I na koniec moje małe podsumowanie...
Jak widać proces ten na przestrzeni wieków, przechodził różne etapy objawienia, od niemalże pełnej nienawiści do nieprzyjaciół, aż do przykazania miłowania ich. A do tego potrzeba dojrzeć.
Nie można zatem tamtych ludzi osądzać według dzisiejszych kryeriów, bo oni dopiero poznawali Boga.

Dość często dzisiaj słyszymy o chęci zemsty, a  rzadko o przebaczeniu swojemu krzywdzicielowi.Jak długiego czasu niektórzy potrzebują, aby wybaczyć. Jedni potrzebuja go więcej, inni mniej.



wtorek, 2 lipca 2013

Księga Liczb 22 - 24

Balak widząc siłę i potegę Izraela wzywa Balaama, aby ten przeklął naród żydowski.
Pan jednak mówi Balaamowi, że ten naród jest błogosławiony i nie można go przekląć.
Bóg jest ponad wszystkim, człowiek nie ma żadnej mocy i władzy, aby przeciwstawić się temu co Boże.
Jeśli jesteśmy  blisko Pana Boga to jesteśmy chronieni przed złem.

Nieraz się słyszy o przekleństawch, o złorzeczeniu. Jednak nie musimy sie obawiać tego.  To zło nie ma do nas dostępu, bo Pan Bóg jest silniejszy, bo jesteśmy chronieni Jego Łaską.

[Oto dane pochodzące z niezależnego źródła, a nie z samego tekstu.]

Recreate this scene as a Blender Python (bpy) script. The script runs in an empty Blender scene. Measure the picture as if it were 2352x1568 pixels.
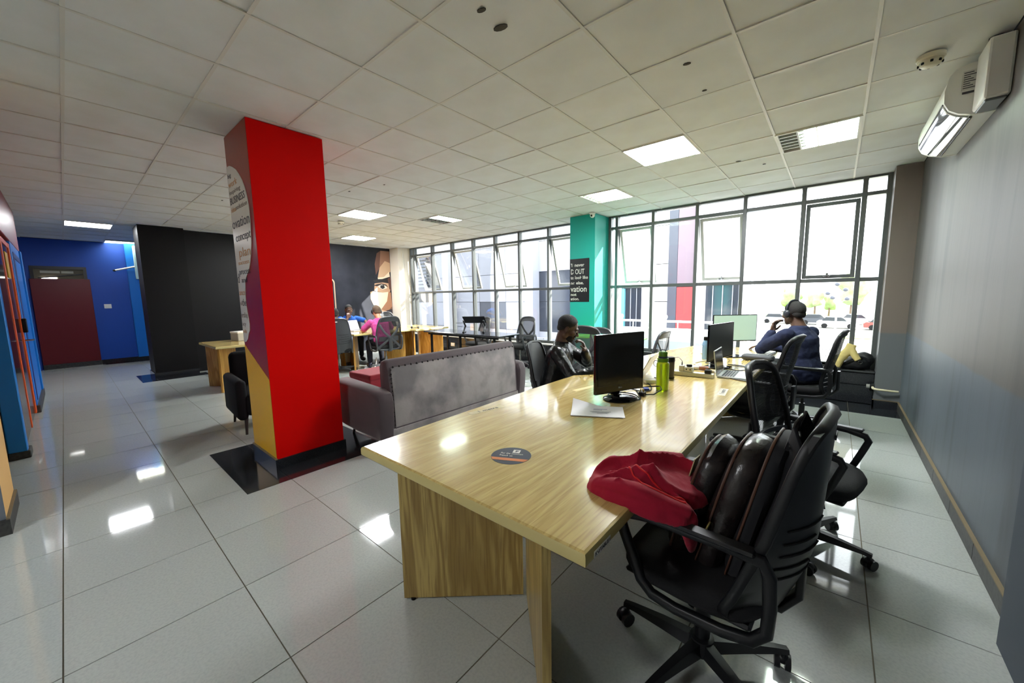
import bpy, bmesh, math, random
from mathutils import Vector, Matrix, Euler
random.seed(7)
C = bpy.context.scene.collection
PI = math.pi
HT = 2.848                       # ceiling height

# ------------------------------------------------------------------ camera, sky, sun, exposure
def setup_camera():
    f_px, yaw, pitch, roll = 870.0, .7054, .1196, -.0168
    cam = bpy.data.cameras.new('camera'); o = bpy.data.objects.new('camera', cam); C.objects.link(o)
    cam.sensor_fit = 'HORIZONTAL'; cam.sensor_width = 36.0; cam.lens = 36.0 * f_px / 2352
    cam.clip_start = .02; cam.clip_end = 400
    f = Vector((-math.sin(yaw) * math.cos(pitch), math.cos(yaw) * math.cos(pitch), -math.sin(pitch)))
    r = Vector((math.cos(yaw), math.sin(yaw), 0)); u = r.cross(f)
    r, u = r * math.cos(roll) + u * math.sin(roll), -r * math.sin(roll) + u * math.cos(roll)
    m = Matrix((r, u, -f)).transposed().to_4x4(); m.translation = Vector((0, 0, 1.443))
    o.matrix_world = m
    bpy.context.scene.camera = o
setup_camera()

sc = bpy.context.scene
w = bpy.data.worlds.new('sky'); sc.world = w; w.use_nodes = True
bg = w.node_tree.nodes['Background']; bg.inputs[0].default_value = (.93, .97, 1.0, 1); bg.inputs[1].default_value = 3.3
sl = bpy.data.lights.new('sun', 'SUN'); sl.energy = 20; sl.angle = math.radians(1.0); sl.color = (1, .95, .86)
so = bpy.data.objects.new('sun', sl); C.objects.link(so)
so.rotation_euler = Vector((-.62, -.66, -.58)).to_track_quat('-Z', 'Y').to_euler()
vs = sc.view_settings; vs.view_transform = 'Standard'; vs.look = 'None'; vs.exposure = 1.35; vs.gamma = 1; vs.use_curve_mapping = False
cy = sc.cycles
cy.max_bounces = 8; cy.diffuse_bounces = 5; cy.glossy_bounces = 4; cy.transmission_bounces = 6; cy.transparent_max_bounces = 12
cy.caustics_reflective = False; cy.caustics_refractive = False; cy.sample_clamp_indirect = 6
cy.use_denoising = True; cy.use_adaptive_sampling = True

# ------------------------------------------------------------------ materials
def lin(c):
    out = []
    for v in c[:3]:
        v = v / 255.0
        out.append(v / 12.92 if v <= .04045 else ((v + .055) / 1.055) ** 2.4)
    return (*out, 1)
MATS = {}
def mat(name, col=(128, 128, 128), rough=.5, metal=0, spec=.5, var=None, bump=None, coat=0, sheen=0, emit=None, alpha=None, trans=0, rnd=0, stretch=(1, 1, 1), ior=None):
    """var=(scale, second colour, contrast lo, hi); bump=(scale, strength); rnd: per object lightness jitter"""
    if name in MATS: return MATS[name]
    m = bpy.data.materials.new(name); m.use_nodes = True; MATS[name] = m
    nt = m.node_tree; N = nt.nodes; L = nt.links; b = N['Principled BSDF']
    b.inputs['Base Color'].default_value = lin(col); b.inputs['Roughness'].default_value = rough
    b.inputs['Metallic'].default_value = metal; b.inputs['Specular IOR Level'].default_value = spec
    if ior: b.inputs['IOR'].default_value = ior
    if coat: b.inputs['Coat Weight'].default_value = coat; b.inputs['Coat Roughness'].default_value = .05
    if sheen: b.inputs['Sheen Weight'].default_value = sheen; b.inputs['Sheen Roughness'].default_value = .4
    if trans: b.inputs['Transmission Weight'].default_value = trans
    if emit: b.inputs['Emission Color'].default_value = lin(emit[0]); b.inputs['Emission Strength'].default_value = emit[1]
    vec = None
    if var or bump:
        tc = N.new('ShaderNodeTexCoord'); mp = N.new('ShaderNodeMapping'); mp.inputs['Scale'].default_value = stretch
        L.new(tc.outputs['Object'], mp.inputs[0]); vec = mp.outputs[0]
    last = None
    if var:
        n = N.new('ShaderNodeTexNoise'); n.inputs['Scale'].default_value = var[0]; n.inputs['Detail'].default_value = 6
        L.new(vec, n.inputs['Vector'])
        r = N.new('ShaderNodeValToRGB'); r.color_ramp.elements[0].position = var[2]; r.color_ramp.elements[1].position = var[3]
        r.color_ramp.elements[0].color = lin(col); r.color_ramp.elements[1].color = lin(var[1])
        L.new(n.outputs['Fac'], r.inputs[0]); L.new(r.outputs[0], b.inputs['Base Color']); last = r.outputs[0]
    if rnd:
        oi = N.new('ShaderNodeObjectInfo'); mr = N.new('ShaderNodeMapRange'); mr.inputs[3].default_value = 1 - rnd; mr.inputs[4].default_value = 1 + rnd
        L.new(oi.outputs['Random'], mr.inputs[0])
        hv = N.new('ShaderNodeHueSaturation'); L.new(mr.outputs[0], hv.inputs['Value'])
        if last: L.new(last, hv.inputs['Color'])
        else: hv.inputs['Color'].default_value = lin(col)
        L.new(hv.outputs[0], b.inputs['Base Color'])
    if bump:
        n2 = N.new('ShaderNodeTexNoise'); n2.inputs['Scale'].default_value = bump[0]; n2.inputs['Detail'].default_value = 4
        L.new(vec, n2.inputs['Vector'])
        bp = N.new('ShaderNodeBump'); bp.inputs['Strength'].default_value = bump[1]; bp.inputs['Distance'].default_value = .01
        L.new(n2.outputs['Fac'], bp.inputs['Height']); L.new(bp.outputs[0], b.inputs['Normal'])
    if alpha is not None: b.inputs['Alpha'].default_value = alpha
    return m

def wood(name, c1, c2, c3, axis='y', rough=.22, scale=1.0, coat=.5):
    if name in MATS: return MATS[name]
    m = bpy.data.materials.new(name); m.use_nodes = True; MATS[name] = m
    nt = m.node_tree; N = nt.nodes; L = nt.links; b = N['Principled BSDF']
    tc = N.new('ShaderNodeTexCoord'); mp = N.new('ShaderNodeMapping')
    s = [4.2 * scale] * 3; s['xyz'.index(axis)] = .5 * scale; mp.inputs['Scale'].default_value = s
    L.new(tc.outputs['Object'], mp.inputs[0])
    n = N.new('ShaderNodeTexNoise'); n.inputs['Scale'].default_value = 1.0; n.inputs['Detail'].default_value = 3; n.inputs['Distortion'].default_value = .6
    L.new(mp.outputs[0], n.inputs['Vector'])
    # contour rings of the smooth field make the cathedral figure
    mu = N.new('ShaderNodeMath'); mu.operation = 'MULTIPLY'; mu.inputs[1].default_value = 22
    L.new(n.outputs['Fac'], mu.inputs[0])
    sn = N.new('ShaderNodeMath'); sn.operation = 'PINGPONG'; sn.inputs[1].default_value = 1; L.new(mu.outputs[0], sn.inputs[0])
    mp2 = N.new('ShaderNodeMapping'); s2 = [120 * scale] * 3; s2['xyz'.index(axis)] = 5 * scale; mp2.inputs['Scale'].default_value = s2
    L.new(tc.outputs['Object'], mp2.inputs[0])
    n2 = N.new('ShaderNodeTexNoise'); n2.inputs['Scale'].default_value = 1; n2.inputs['Detail'].default_value = 4; L.new(mp2.outputs[0], n2.inputs['Vector'])
    r1 = N.new('ShaderNodeValToRGB'); r1.color_ramp.elements[0].color = lin(c1); r1.color_ramp.elements[1].color = lin(c2)
    r1.color_ramp.elements[0].position = .15; r1.color_ramp.elements[1].position = .8
    L.new(sn.outputs[0], r1.inputs[0])
    r2 = N.new('ShaderNodeValToRGB'); r2.color_ramp.elements[0].position = .48; r2.color_ramp.elements[1].position = .68
    r2.color_ramp.elements[0].color = (0, 0, 0, 1); r2.color_ramp.elements[1].color = (.75, .75, .75, 1)
    L.new(n2.outputs['Fac'], r2.inputs[0])
    mx = N.new('ShaderNodeMix'); mx.data_type = 'RGBA'; mx.inputs[7].default_value = lin(c3)
    L.new(r2.outputs[0], mx.inputs[0]); L.new(r1.outputs[0], mx.inputs[6]); L.new(mx.outputs[2], b.inputs['Base Color'])
    b.inputs['Roughness'].default_value = rough
    if coat: b.inputs['Coat Weight'].default_value = coat; b.inputs['Coat Roughness'].default_value = .08
    return m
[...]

Zastanawiałam się dlaczego jednym narodom Pan błogosławił a innym nie...?
Przyszła mi taka myśl, że to człowiek sam na siebie ściąga błogosławieństwo lub przekleństwo.
Naród podążający za głosem Pana, nie mógł otrzymac nic innego jak błogosławieństwo.
To czyny człowieka przyciągają tę Łaskę do siebie.
Bóg w swoim dziele stworzenia pobłogosławił wszystko co stworzył, to człowiek odchodzący od Boga w ciągu całej swojej historii to błogosławieństwo odrzucał.
Dlaczego dzisiaj mówi się, że kobieta jest w stanie błogosławionym? Bo to Bóg to życie pobłogosławił i małżonkom je dał. Każde dziecko, które się pocznie w łonie matki błogosławieństwo otrzymuje już z mety.

Sami też nie żałujmy nikomu błogosławieństwa :)

To taka tylko moja refleksja odnośnie dzisiejszego fragmentu :)

I na koniec ...LEDNICA - Błogosławcie Pana (Psalm 34)





poniedziałek, 1 lipca 2013

Księga Liczb 21

Zdecydowanie zwolniłam tempo w czytaniu, jednak nie przestaję a tylko czytam znacznie krótsze fragmenty.
Te dwa ostatnie rozdziały nawet dwukrotnie przerobiłam.

I co znowu czytam? kolejny bunt, brak pokory i zgody na Wolę Bożą. Naród Izraelski poraz kolejny szemra przeciwko Bogu i Mojżeszowi.
Chyba dzisiejszy człowiek niewiele się różni pod względem zachowania od ówczesnego człowieka.
Mamy skłonność do narzekania, marudzenia na to co jest, co nam zsyła los. Jakieś niepowodzenia i od razu obwiniamy Pana Boga Boga za to. Wspominamy te "lepsze" czasy, a nie dostrzegamy tego, dokąd może nas ta trudna droga doprowadzić.
Nawet te słowa z dzisiejszego czytania z listu do Galatów"...Oto, czego uczę: postępujcie według ducha, a nie spełnicie pożądania ciała. Ciało bowiem do czego innego dąży niż duch, a duch do czego innego niż ciało, i stąd nie ma między nimi zgody, tak że nie czynicie tego, co chcecie... "
Tak często kierujemy się tym co przyziemne, narzekamy na niewygody, chorobę itp. Droga trudna, droga , która prowadzi przez wyboje życia , to ona ma nas doprowadzić do Boga.
Jakie były konsekwencje tego buntu? śmierć przez pokąsnie przez węże... Pan Bóg jednak w swojej dobroci, okazał litość i Miłosierdzie. Kazał sporządzić węża i osadzić go na wysokim palu i każdy kto spojrzałby na niego miał zostać ocalony. Co miało wystarczyć? Wiara w słowo Boga. Sam wąż był tylko narzędziem, a wiara tym co miała lud ocalić. Potrzebna była przemiana. Bunt musieli zamienić na zaufanie.

Nasze życie , nieraz trudne przez różne wydarzenia i okoliczności. Jak różne są ludzkie reakcje - wiadomo.
Często oczekujemy ,że Pan Bóg nasz los odmieni, a może to my powinniśmy się zmienić i z ufnością spojrzec na Krzyż i powiedziec Panu Bogu TAK.